### GOAL
Print exactly the lines below between the line containing "Reconstruct this image" and the line containing "bg.inputs[1].default_value = 0.11", counting both of those lines. Leave pictures out.

----- RAW RECORDS -----

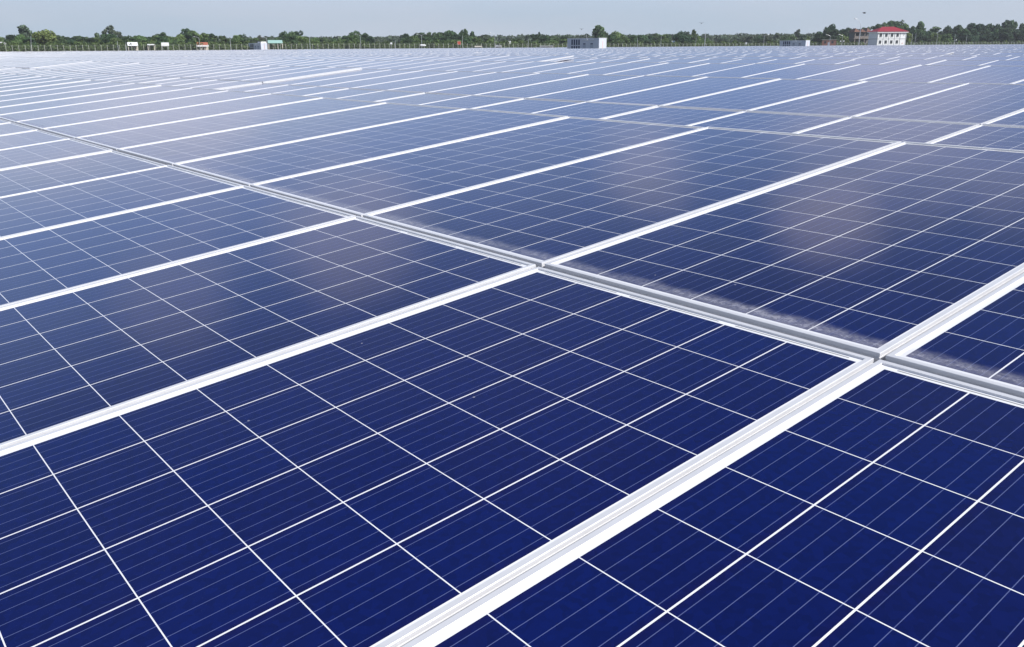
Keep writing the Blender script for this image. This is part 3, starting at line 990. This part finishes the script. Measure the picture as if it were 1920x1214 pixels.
def build_fence():
    wm = wire_material()
    pm_b = MB()
    pm_b.box(-.065, .065, -.065, .065, 0, 1.7)
    pm_b.add([(-.06, -.06, 1.7), (.06, -.06, 1.7), (.06, .06, 1.7), (-.06, .06, 1.7), (-.05, .30, 2.08), (.05, .30, 2.08), (.05, .40, 2.04), (-.05, .40, 2.04)],
             [(0, 1, 5, 4), (1, 2, 6, 5), (2, 3, 7, 6), (3, 0, 4, 7), (4, 5, 6, 7)])
    pm = pm_b.mesh('post', M_CONC)
    ang = rz_of(FDIR)
    for (xa, xb, label) in ((-260, 1092, 'concrete post and wire mesh fence left of the big container'), (1096, 2180, 'concrete post and wire mesh fence right of the big container')):
        pa, pb = np.array(at(xa, fence_z(xa))), np.array(at(xb, fence_z(xb)))
        n = int(np.linalg.norm(pb - pa) / 2.0)
        z0 = float(ground_z(*pa))
        root = thing('wire_fence', label, 'fence', (pa[0], pa[1], z0), ang, 'perimeter fence before the trees')
        vis = []
        for i in range(n + 1):
            q = pa + FDIR * 2.0 * i
            X, Y, Zc = project(np.array([q[0], q[1], 2.0]))
            vis.append((0 if -5 < X < PW + 5 else 1, Zc, i))
        vis.sort()
        single = {i for _, _, i in vis[:98]}
        rest = MB()
        dz0 = lambda i: float(ground_z(*(pa + FDIR * 2.0 * i))) - z0 - .05
        for i in range(n + 1):
            if i in single:
                o = link('post', pm, root)
                o.location = (2.0 * i, 0, dz0(i))
                o.rotation_euler = (RNG.uniform(-.03, .03), RNG.uniform(-.03, .03), RNG.uniform(-.1, .1))
            else:
                rest.add([(v[0] + 2.0 * i, v[1], v[2] + dz0(i)) for v in pm_b.v], pm_b.f)
        o = rest.obj('posts', M_CONC, root)
        o['kind'] = 'stuff'
        w = MB()
        for i in range(n):
            za, zb = dz0(i), dz0(i + 1)
            w.add([(2.0 * i, -.01, za + .1), (2.0 * i + 2, -.01, zb + .1), (2.0 * i + 2, -.01, zb + 1.68), (2.0 * i, -.01, za + 1.68)], [(0, 1, 2, 3)])
        w.obj('wire_mesh', wm, root)
        w = MB()
        for h, yy in ((.1, .0), (.9, 0), (1.66, 0), (1.87, .17), (2.04, .34)):
            for i in range(0, n, 4):
                j = min(i + 4, n)
                w.tube([(2.0 * i, yy, dz0(i) + h), (2.0 * j, yy, dz0(j) + h)], .010, 3)
        w.obj('strand_wires', M_GALV, root)


# ------------------------------------------------------------------ buildings and signs beyond the field
def face_az(az_deg):
    """unit vector at az_deg clockwise (seen from above) from the camera's forward direction"""
    a = math.radians(az_deg)
    return FH * math.cos(a) + RH * math.sin(a)


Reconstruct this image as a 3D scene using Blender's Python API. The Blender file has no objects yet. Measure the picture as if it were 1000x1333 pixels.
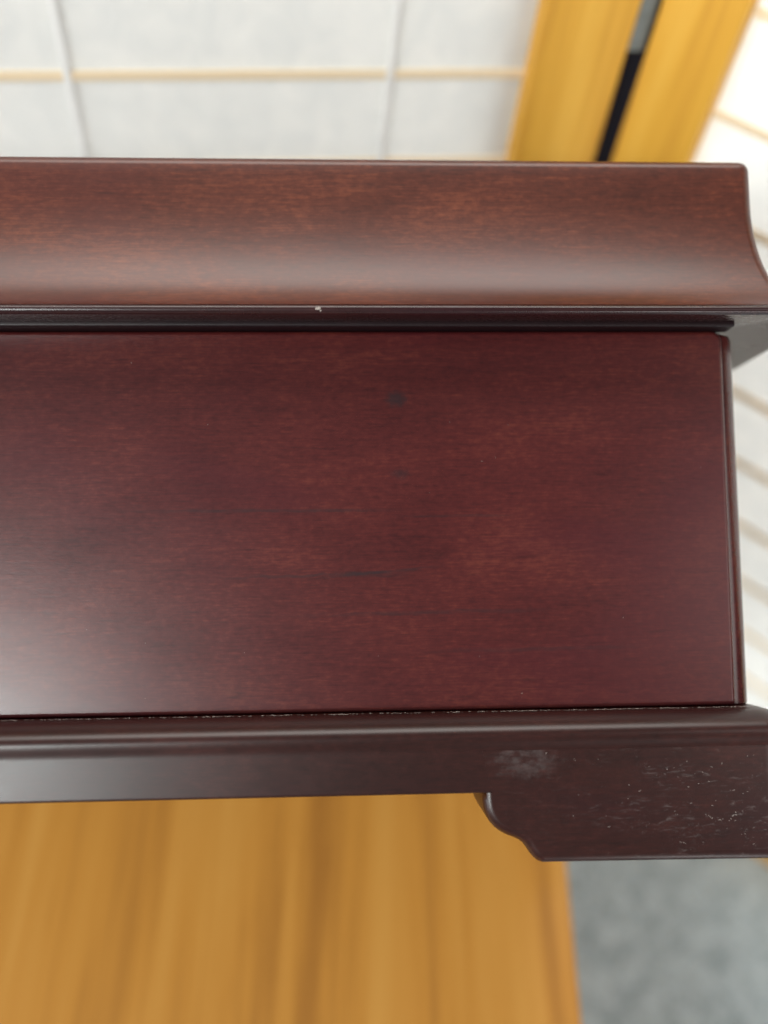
import bpy, bmesh, math, random
from mathutils import Matrix, Vector, noise

random.seed(7)
sc = bpy.context.scene
col = sc.collection
U = 0.0015                      # one model unit in metres
CAM_H = 546.5 * U               # lens height above the carpet

# ---------------------------------------------------------------- camera
cam_data = bpy.data.cameras.new("camera")
cam_data.sensor_fit = 'HORIZONTAL'
cam_data.sensor_width = 36.0
cam_data.lens = 43.2
cam_data.clip_start = 0.01
cam_data.clip_end = 100
cam_data.dof.use_dof = True
cam_data.dof.focus_distance = 192.5 * U
cam_data.dof.aperture_fstop = 43.2 / 10.5
cam = bpy.data.objects.new("camera", cam_data)
col.objects.link(cam)
CAM_R = Matrix(((0.98595, 0.075704, -0.148903), (-0.146193, 0.822312, -0.549936), (0.080813, 0.563978, 0.821826)))
cam.matrix_world = Matrix.Translation((0, 0, CAM_H)) @ CAM_R.to_4x4()
sc.camera = cam

# ---------------------------------------------------------------- light
world = bpy.data.worlds.new("World")
sc.world = world
world.use_nodes = True
bg = world.node_tree.nodes["Background"]
bg.inputs[0].default_value = (1.0, 0.985, 0.97, 1)
bg.inputs[1].default_value = 0.11

def area(name, direction, dist, sx, sy, power, color=(1, 1, 1)):
    d = bpy.data.lights.new(name, 'AREA')
    d.shape = 'RECTANGLE'; d.size = sx; d.size_y = sy; d.energy = power; d.color = color
    o = bpy.data.objects.new(name, d); col.objects.link(o)
    target = Vector((0, 0.15, CAM_H - 0.25))
    v = Vector(direction).normalized()
    o.location = target + v * dist
    o.rotation_euler = (-v).to_track_quat('-Z', 'Y').to_euler()
    return o
area("ceiling_lamp", (0.02, 0.47, 0.88), 1.9, 1.9, 0.8, 38, (1, 0.96, 0.90))
area("window_light", (-0.57, -0.55, 0.61), 1.5, 0.40, 0.40, 19, (0.94, 1.0, 0.98))
area("side_fill", (-0.92, -0.32, 0.24), 2.0, 1.2, 1.0, 20, (0.97, 0.99, 1.0))  # unseen fill lamp added at the left to brighten the right screen leaf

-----

### REPLY
Reconstruct this image as a 3D scene using Blender's Python API. The Blender file has no objects yet. Measure the picture as if it were 1000x1333 pixels.
import bpy, bmesh, math, random
from mathutils import Matrix, Vector, noise

random.seed(7)
sc = bpy.context.scene
col = sc.collection
U = 0.0015                      # one model unit in metres
CAM_H = 546.5 * U               # lens height above the carpet

# ---------------------------------------------------------------- camera
cam_data = bpy.data.cameras.new("camera")
cam_data.sensor_fit = 'HORIZONTAL'
cam_data.sensor_width = 36.0
cam_data.lens = 43.2
cam_data.clip_start = 0.01
cam_data.clip_end = 100
cam_data.dof.use_dof = True
cam_data.dof.focus_distance = 192.5 * U
cam_data.dof.aperture_fstop = 43.2 / 10.5
cam = bpy.data.objects.new("camera", cam_data)
col.objects.link(cam)
CAM_R = Matrix(((0.98595, 0.075704, -0.148903), (-0.146193, 0.822312, -0.549936), (0.080813, 0.563978, 0.821826)))
cam.matrix_world = Matrix.Translation((0, 0, CAM_H)) @ CAM_R.to_4x4()
sc.camera = cam

# ---------------------------------------------------------------- light
world = bpy.data.worlds.new("World")
sc.world = world
world.use_nodes = True
bg = world.node_tree.nodes["Background"]
bg.inputs[0].default_value = (1.0, 0.985, 0.97, 1)
bg.inputs[1].default_value = 0.11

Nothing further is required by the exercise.